**WRITTEN REQUEST**
Write out the whole listing again, exactly.

[PROVIDED DATA start]

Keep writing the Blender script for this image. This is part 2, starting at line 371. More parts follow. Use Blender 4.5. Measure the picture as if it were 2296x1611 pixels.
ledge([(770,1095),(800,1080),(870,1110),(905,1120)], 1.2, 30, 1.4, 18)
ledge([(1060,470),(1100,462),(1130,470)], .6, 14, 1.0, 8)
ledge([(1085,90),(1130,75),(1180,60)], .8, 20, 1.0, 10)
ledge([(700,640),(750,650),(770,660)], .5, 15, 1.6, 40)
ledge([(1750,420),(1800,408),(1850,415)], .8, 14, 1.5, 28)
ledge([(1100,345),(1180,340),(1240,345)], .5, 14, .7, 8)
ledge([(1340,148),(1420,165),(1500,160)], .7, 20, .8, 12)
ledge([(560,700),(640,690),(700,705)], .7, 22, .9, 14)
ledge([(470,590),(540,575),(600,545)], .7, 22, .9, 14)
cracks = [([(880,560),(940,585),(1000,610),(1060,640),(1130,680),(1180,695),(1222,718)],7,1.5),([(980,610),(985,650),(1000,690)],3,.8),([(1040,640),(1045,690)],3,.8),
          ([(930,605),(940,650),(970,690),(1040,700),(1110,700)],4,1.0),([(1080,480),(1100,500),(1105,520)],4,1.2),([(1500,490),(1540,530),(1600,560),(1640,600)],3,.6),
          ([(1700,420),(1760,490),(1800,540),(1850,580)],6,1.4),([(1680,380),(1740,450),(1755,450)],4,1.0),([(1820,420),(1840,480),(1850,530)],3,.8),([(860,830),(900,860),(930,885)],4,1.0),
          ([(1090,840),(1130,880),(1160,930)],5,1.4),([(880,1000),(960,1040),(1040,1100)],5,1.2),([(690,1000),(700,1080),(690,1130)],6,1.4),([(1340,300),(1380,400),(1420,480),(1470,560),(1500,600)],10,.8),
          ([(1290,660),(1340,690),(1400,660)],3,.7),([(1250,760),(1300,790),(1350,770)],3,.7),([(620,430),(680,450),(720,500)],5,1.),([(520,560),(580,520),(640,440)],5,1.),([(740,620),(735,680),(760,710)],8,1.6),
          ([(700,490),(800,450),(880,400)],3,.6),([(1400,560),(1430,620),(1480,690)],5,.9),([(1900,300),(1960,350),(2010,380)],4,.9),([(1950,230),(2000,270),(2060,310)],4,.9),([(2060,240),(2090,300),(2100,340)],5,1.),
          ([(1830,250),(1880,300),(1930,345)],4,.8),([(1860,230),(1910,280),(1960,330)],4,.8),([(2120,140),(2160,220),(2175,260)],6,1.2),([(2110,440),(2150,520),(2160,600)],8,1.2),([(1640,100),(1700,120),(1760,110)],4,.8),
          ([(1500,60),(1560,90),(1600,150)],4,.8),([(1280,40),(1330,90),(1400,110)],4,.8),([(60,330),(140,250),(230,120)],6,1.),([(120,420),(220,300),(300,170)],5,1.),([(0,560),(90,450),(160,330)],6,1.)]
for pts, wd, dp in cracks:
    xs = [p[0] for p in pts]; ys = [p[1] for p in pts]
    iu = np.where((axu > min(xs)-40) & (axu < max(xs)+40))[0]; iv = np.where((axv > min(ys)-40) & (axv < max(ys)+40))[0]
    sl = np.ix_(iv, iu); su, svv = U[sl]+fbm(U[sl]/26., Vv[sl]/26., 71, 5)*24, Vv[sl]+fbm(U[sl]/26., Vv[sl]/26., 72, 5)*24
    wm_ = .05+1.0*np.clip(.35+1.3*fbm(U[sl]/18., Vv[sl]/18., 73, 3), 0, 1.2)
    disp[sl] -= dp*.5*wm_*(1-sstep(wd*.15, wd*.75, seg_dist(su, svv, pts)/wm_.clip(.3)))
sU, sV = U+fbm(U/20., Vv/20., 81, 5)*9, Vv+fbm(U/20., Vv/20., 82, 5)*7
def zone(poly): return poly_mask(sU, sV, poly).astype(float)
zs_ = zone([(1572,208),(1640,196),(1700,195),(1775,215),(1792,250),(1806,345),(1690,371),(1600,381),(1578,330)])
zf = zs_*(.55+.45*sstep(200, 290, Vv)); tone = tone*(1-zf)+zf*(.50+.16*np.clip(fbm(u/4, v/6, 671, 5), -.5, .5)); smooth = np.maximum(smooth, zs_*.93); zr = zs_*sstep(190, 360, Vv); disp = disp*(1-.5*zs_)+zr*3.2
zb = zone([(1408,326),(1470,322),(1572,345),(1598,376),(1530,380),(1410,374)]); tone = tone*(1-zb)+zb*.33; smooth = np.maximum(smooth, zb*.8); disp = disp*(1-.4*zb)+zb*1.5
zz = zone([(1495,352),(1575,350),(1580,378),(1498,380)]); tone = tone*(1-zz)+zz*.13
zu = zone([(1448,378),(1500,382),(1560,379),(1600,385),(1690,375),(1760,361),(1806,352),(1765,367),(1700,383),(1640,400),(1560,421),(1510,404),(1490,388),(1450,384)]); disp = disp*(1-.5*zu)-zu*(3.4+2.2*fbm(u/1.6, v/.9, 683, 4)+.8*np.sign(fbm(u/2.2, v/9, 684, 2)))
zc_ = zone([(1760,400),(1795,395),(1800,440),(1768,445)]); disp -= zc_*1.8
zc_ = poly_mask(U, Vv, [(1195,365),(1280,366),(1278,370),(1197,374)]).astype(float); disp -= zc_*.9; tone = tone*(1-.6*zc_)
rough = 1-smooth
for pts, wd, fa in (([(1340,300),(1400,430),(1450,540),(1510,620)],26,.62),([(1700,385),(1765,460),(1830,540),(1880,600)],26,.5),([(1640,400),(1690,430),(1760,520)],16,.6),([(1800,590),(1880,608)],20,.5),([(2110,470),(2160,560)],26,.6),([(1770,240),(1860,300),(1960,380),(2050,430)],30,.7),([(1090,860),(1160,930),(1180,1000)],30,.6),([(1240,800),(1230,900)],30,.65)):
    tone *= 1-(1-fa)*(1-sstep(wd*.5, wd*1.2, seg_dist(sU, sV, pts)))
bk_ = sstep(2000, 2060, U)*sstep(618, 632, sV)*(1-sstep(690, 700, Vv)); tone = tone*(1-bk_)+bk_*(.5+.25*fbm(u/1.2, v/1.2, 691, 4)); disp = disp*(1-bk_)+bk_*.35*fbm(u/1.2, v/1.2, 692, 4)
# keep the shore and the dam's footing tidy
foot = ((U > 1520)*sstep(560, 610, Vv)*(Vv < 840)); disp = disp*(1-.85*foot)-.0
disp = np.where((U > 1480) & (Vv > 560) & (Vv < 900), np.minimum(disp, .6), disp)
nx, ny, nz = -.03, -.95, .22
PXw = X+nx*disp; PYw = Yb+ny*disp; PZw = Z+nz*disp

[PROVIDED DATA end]

**THE ANSWER**
Keep writing the Blender script for this image. This is part 2, starting at line 371. More parts follow. Use Blender 4.5. Measure the picture as if it were 2296x1611 pixels.
ledge([(770,1095),(800,1080),(870,1110),(905,1120)], 1.2, 30, 1.4, 18)
ledge([(1060,470),(1100,462),(1130,470)], .6, 14, 1.0, 8)
ledge([(1085,90),(1130,75),(1180,60)], .8, 20, 1.0, 10)
ledge([(700,640),(750,650),(770,660)], .5, 15, 1.6, 40)
ledge([(1750,420),(1800,408),(1850,415)], .8, 14, 1.5, 28)
ledge([(1100,345),(1180,340),(1240,345)], .5, 14, .7, 8)
ledge([(1340,148),(1420,165),(1500,160)], .7, 20, .8, 12)
ledge([(560,700),(640,690),(700,705)], .7, 22, .9, 14)
ledge([(470,590),(540,575),(600,545)], .7, 22, .9, 14)
cracks = [([(880,560),(940,585),(1000,610),(1060,640),(1130,680),(1180,695),(1222,718)],7,1.5),([(980,610),(985,650),(1000,690)],3,.8),([(1040,640),(1045,690)],3,.8),
          ([(930,605),(940,650),(970,690),(1040,700),(1110,700)],4,1.0),([(1080,480),(1100,500),(1105,520)],4,1.2),([(1500,490),(1540,530),(1600,560),(1640,600)],3,.6),
          ([(1700,420),(1760,490),(1800,540),(1850,580)],6,1.4),([(1680,380),(1740,450),(1755,450)],4,1.0),([(1820,420),(1840,480),(1850,530)],3,.8),([(860,830),(900,860),(930,885)],4,1.0),
          ([(1090,840),(1130,880),(1160,930)],5,1.4),([(880,1000),(960,1040),(1040,1100)],5,1.2),([(690,1000),(700,1080),(690,1130)],6,1.4),([(1340,300),(1380,400),(1420,480),(1470,560),(1500,600)],10,.8),
          ([(1290,660),(1340,690),(1400,660)],3,.7),([(1250,760),(1300,790),(1350,770)],3,.7),([(620,430),(680,450),(720,500)],5,1.),([(520,560),(580,520),(640,440)],5,1.),([(740,620),(735,680),(760,710)],8,1.6),
          ([(700,490),(800,450),(880,400)],3,.6),([(1400,560),(1430,620),(1480,690)],5,.9),([(1900,300),(1960,350),(2010,380)],4,.9),([(1950,230),(2000,270),(2060,310)],4,.9),([(2060,240),(2090,300),(2100,340)],5,1.),
          ([(1830,250),(1880,300),(1930,345)],4,.8),([(1860,230),(1910,280),(1960,330)],4,.8),([(2120,140),(2160,220),(2175,260)],6,1.2),([(2110,440),(2150,520),(2160,600)],8,1.2),([(1640,100),(1700,120),(1760,110)],4,.8),
          ([(1500,60),(1560,90),(1600,150)],4,.8),([(1280,40),(1330,90),(1400,110)],4,.8),([(60,330),(140,250),(230,120)],6,1.),([(120,420),(220,300),(300,170)],5,1.),([(0,560),(90,450),(160,330)],6,1.)]
for pts, wd, dp in cracks:
    xs = [p[0] for p in pts]; ys = [p[1] for p in pts]
    iu = np.where((axu > min(xs)-40) & (axu < max(xs)+40))[0]; iv = np.where((axv > min(ys)-40) & (axv < max(ys)+40))[0]
    sl = np.ix_(iv, iu); su, svv = U[sl]+fbm(U[sl]/26., Vv[sl]/26., 71, 5)*24, Vv[sl]+fbm(U[sl]/26., Vv[sl]/26., 72, 5)*24
    wm_ = .05+1.0*np.clip(.35+1.3*fbm(U[sl]/18., Vv[sl]/18., 73, 3), 0, 1.2)
    disp[sl] -= dp*.5*wm_*(1-sstep(wd*.15, wd*.75, seg_dist(su, svv, pts)/wm_.clip(.3)))
sU, sV = U+fbm(U/20., Vv/20., 81, 5)*9, Vv+fbm(U/20., Vv/20., 82, 5)*7
def zone(poly): return poly_mask(sU, sV, poly).astype(float)
zs_ = zone([(1572,208),(1640,196),(1700,195),(1775,215),(1792,250),(1806,345),(1690,371),(1600,381),(1578,330)])
zf = zs_*(.55+.45*sstep(200, 290, Vv)); tone = tone*(1-zf)+zf*(.50+.16*np.clip(fbm(u/4, v/6, 671, 5), -.5, .5)); smooth = np.maximum(smooth, zs_*.93); zr = zs_*sstep(190, 360, Vv); disp = disp*(1-.5*zs_)+zr*3.2
zb = zone([(1408,326),(1470,322),(1572,345),(1598,376),(1530,380),(1410,374)]); tone = tone*(1-zb)+zb*.33; smooth = np.maximum(smooth, zb*.8); disp = disp*(1-.4*zb)+zb*1.5
zz = zone([(1495,352),(1575,350),(1580,378),(1498,380)]); tone = tone*(1-zz)+zz*.13
zu = zone([(1448,378),(1500,382),(1560,379),(1600,385),(1690,375),(1760,361),(1806,352),(1765,367),(1700,383),(1640,400),(1560,421),(1510,404),(1490,388),(1450,384)]); disp = disp*(1-.5*zu)-zu*(3.4+2.2*fbm(u/1.6, v/.9, 683, 4)+.8*np.sign(fbm(u/2.2, v/9, 684, 2)))
zc_ = zone([(1760,400),(1795,395),(1800,440),(1768,445)]); disp -= zc_*1.8
zc_ = poly_mask(U, Vv, [(1195,365),(1280,366),(1278,370),(1197,374)]).astype(float); disp -= zc_*.9; tone = tone*(1-.6*zc_)
rough = 1-smooth
for pts, wd, fa in (([(1340,300),(1400,430),(1450,540),(1510,620)],26,.62),([(1700,385),(1765,460),(1830,540),(1880,600)],26,.5),([(1640,400),(1690,430),(1760,520)],16,.6),([(1800,590),(1880,608)],20,.5),([(2110,470),(2160,560)],26,.6),([(1770,240),(1860,300),(1960,380),(2050,430)],30,.7),([(1090,860),(1160,930),(1180,1000)],30,.6),([(1240,800),(1230,900)],30,.65)):
    tone *= 1-(1-fa)*(1-sstep(wd*.5, wd*1.2, seg_dist(sU, sV, pts)))
bk_ = sstep(2000, 2060, U)*sstep(618, 632, sV)*(1-sstep(690, 700, Vv)); tone = tone*(1-bk_)+bk_*(.5+.25*fbm(u/1.2, v/1.2, 691, 4)); disp = disp*(1-bk_)+bk_*.35*fbm(u/1.2, v/1.2, 692, 4)
# keep the shore and the dam's footing tidy
foot = ((U > 1520)*sstep(560, 610, Vv)*(Vv < 840)); disp = disp*(1-.85*foot)-.0
disp = np.where((U > 1480) & (Vv > 560) & (Vv < 900), np.minimum(disp, .6), disp)
nx, ny, nz = -.03, -.95, .22
PXw = X+nx*disp; PYw = Yb+ny*disp; PZw = Z+nz*disp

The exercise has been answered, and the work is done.